BAŞKAN MUSTAFA SAVAŞ -Sayın Yavuzyılmaz, toparlayınız.
DENİZ YAVUZYILMAZ (Zonguldak) - Kurumun içinde bir liyakat var, o liyakate uygun olarak sınavlar da yapılsın, buna benzer yöntemler uygulanmasın. Sayıştay da bu bulguyu yazıyorsa lütfen dikkate alın.
BAŞKAN MUSTAFA SAVAŞ - Peki, teşekkür ederiz.
DENİZ YAVUZYILMAZ (Zonguldak) - Konuşma oldukça kesilerek devam etti.
BAŞKAN MUSTAFA SAVAŞ - Ama süre de verdik, ilave süre de verdik Sayın Yavuzyılmaz.
DENİZ YAVUZYILMAZ (Zonguldak) - Verin. İki dakikada anlatılacak olan konu böyle uzun sürede anlatılmış oldu.
Ben çalışmalarınızda başarılar diliyorum.
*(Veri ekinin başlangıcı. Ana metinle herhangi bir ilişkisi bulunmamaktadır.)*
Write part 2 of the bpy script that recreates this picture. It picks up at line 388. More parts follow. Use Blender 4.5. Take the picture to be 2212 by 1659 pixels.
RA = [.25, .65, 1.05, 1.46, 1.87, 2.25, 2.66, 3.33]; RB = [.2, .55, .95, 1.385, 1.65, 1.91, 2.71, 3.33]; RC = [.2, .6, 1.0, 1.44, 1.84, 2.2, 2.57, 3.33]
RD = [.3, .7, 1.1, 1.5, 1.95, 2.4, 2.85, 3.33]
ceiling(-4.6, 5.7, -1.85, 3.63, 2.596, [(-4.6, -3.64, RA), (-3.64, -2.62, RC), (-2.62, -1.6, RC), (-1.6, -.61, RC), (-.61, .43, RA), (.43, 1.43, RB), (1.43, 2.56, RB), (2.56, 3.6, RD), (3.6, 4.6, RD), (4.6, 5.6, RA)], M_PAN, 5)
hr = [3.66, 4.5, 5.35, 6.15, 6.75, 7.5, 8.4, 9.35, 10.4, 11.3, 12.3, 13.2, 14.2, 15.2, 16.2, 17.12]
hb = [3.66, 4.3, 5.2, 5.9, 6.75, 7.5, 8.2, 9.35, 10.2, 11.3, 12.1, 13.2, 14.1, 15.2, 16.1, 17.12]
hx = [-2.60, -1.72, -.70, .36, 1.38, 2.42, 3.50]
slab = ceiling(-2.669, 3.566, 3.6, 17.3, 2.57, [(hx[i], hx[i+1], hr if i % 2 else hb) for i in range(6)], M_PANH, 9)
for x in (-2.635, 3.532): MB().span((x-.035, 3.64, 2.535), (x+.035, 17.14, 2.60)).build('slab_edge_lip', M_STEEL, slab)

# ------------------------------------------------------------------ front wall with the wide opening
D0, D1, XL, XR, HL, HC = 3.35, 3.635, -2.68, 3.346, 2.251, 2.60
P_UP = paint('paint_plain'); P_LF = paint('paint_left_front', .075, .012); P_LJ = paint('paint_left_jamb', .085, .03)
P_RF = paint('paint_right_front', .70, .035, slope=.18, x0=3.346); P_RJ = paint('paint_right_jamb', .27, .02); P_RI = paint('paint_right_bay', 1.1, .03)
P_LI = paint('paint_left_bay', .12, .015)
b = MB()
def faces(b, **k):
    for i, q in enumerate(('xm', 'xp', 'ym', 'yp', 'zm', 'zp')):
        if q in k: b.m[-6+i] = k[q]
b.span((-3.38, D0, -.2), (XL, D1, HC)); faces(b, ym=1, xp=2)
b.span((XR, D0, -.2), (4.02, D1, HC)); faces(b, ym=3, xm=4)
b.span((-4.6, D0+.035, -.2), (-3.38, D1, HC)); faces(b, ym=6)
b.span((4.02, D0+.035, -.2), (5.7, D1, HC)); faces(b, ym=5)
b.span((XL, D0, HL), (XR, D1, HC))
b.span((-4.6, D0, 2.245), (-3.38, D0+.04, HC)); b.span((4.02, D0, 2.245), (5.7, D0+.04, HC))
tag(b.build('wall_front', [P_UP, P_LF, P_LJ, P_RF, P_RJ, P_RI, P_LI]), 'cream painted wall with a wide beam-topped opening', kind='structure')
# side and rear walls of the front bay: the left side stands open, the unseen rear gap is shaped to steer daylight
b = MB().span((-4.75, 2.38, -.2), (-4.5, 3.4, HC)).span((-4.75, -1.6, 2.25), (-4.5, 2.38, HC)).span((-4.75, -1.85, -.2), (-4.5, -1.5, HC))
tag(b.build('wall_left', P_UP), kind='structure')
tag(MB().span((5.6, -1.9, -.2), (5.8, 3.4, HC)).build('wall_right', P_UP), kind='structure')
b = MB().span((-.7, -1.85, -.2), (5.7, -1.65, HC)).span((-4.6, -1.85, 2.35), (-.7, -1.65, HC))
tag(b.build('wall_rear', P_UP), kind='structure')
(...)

Devlet Hava Meydanları İşletmesi Türkiye için çok kritik önemde bir kuruluş. Bizim, hepimizin, tüm Türkiye'yi kucaklayan yani bir partiyi diğer partiden ayırmayan, ayırmamak için gayret eden yöneticilere, bürokratlara çok ihtiyacımız var. Hep birlikte bu geleceği inşa edeceğiz. Ben eminim, bu salonda şu anda gerek milletvekili gerek bürokrat olarak yer alan birçok kişi ileride de Türkiye'ye hizmet edecek. Ümit ediyorum ki hep birlikte bir arada olacağız. O nedenle, getirdiğimiz eleştirileri lütfen yapıcı olarak algılayın. Hatalardan sıyrılacağız. Zaten yanlışlar için, birçok yanlış için suç duyurusunda da bulunuyoruz. Doğruların üzerine de doğrular koyacağız diyorum, tekrar çalışmalarınızda başarılar diliyorum.